"So to preface this is posted in literature.cafe’s meta community but this question is primarily aimed at generally anyone in the lemmyverse who is NOT a cisgender man no matter what instance they may be in. The purpose of this thread is to present a stage for conversation for those willing to contribute, and although cisgender men are not excluded I kindly ask you to be mindful of the fact what this thread is meant for and try to avoid talking over others here. If you are a cisgender man interested in learning and seeing how lemmy can improve like I am: welcome. For those who are here to cause issues or talk over others though, you will be promptly removed.
I do not know the demographic data of lemmy, but I would wager a large portion are male. And over the past few weeks I have witnessed women on numerous occasion discuss their discomfort on here. Reddit very much had a very “bro-y” feeling culture for many, that felt like a barrier to entry to many women. With lemmy, there’s a potential to break this. But the answer really is how? Lemmy has begun to develop into its own culture already independent of Reddit quite rapidly, and it’s been awesome to see but I am wondering if there’s a way we can push it a step further and implement ways to make the platform more welcoming to women than Reddit previously did.
Thoughts?"
With lemmy's structure it is fundamentally impossible to make lemmy (as a whole) safer for women, or any marginalised groups for that matter. If the leadership of a particular instance is dogshit then there is nothing that can be done about that. You will never convince the leaders of lemmy.world to deal with the misogyny, fat hate and general bigotry that is pervasive on that community for example. They just won't do it.
What you can do is create clusters of instances that are better.
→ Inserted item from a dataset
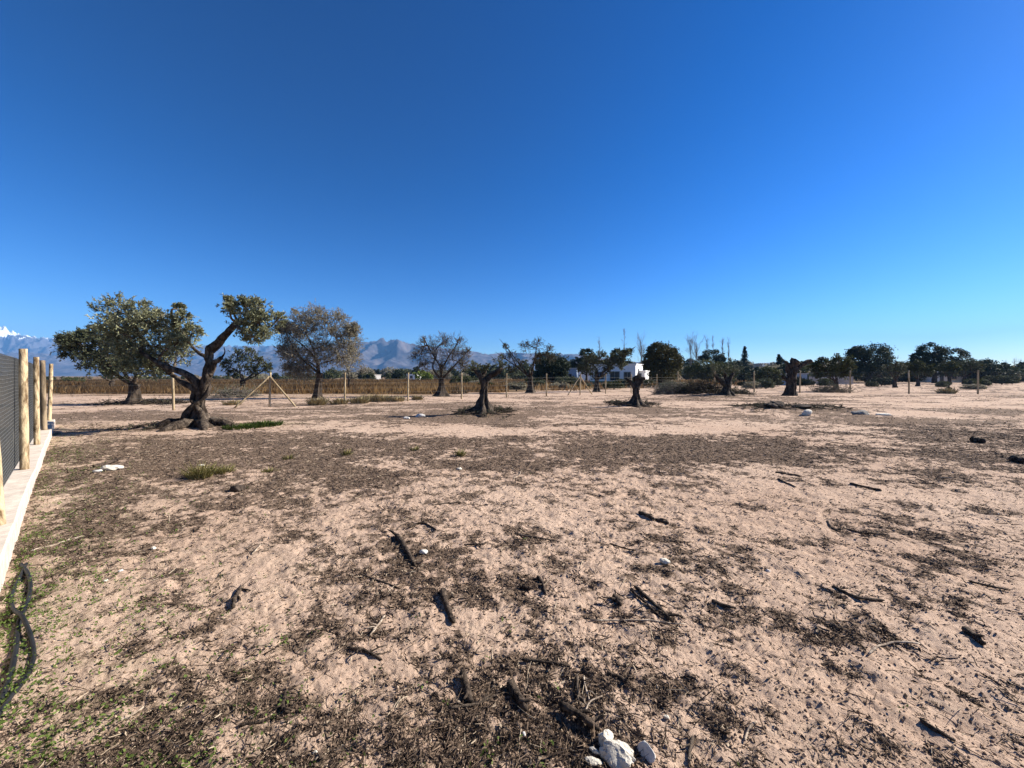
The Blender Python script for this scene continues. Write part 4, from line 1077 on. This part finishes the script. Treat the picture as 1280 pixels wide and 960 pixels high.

If you wanted to do this in an organised way then you'd bring together a bunch of instance leaders, draw up some sort of charter and guidelines, and all collectively agree to enforce them. These leaders would then all work together to hold each other to the standards set. The fact that all these instances conform to a specific set of standards can then be a flagship for the group, a selling point to people looking to judge one set of instances over another. Without taking an organisational approach you're basically just left with making statements like "please be nicer to women" and leaving it up to individual community members, which isn't going to have any particularly significant effect.
I would also suggest adding pronouns be part of any charter like this. Eliminating the invisibility of gender removes the "male is default" mindset that guys on the internet tend to have.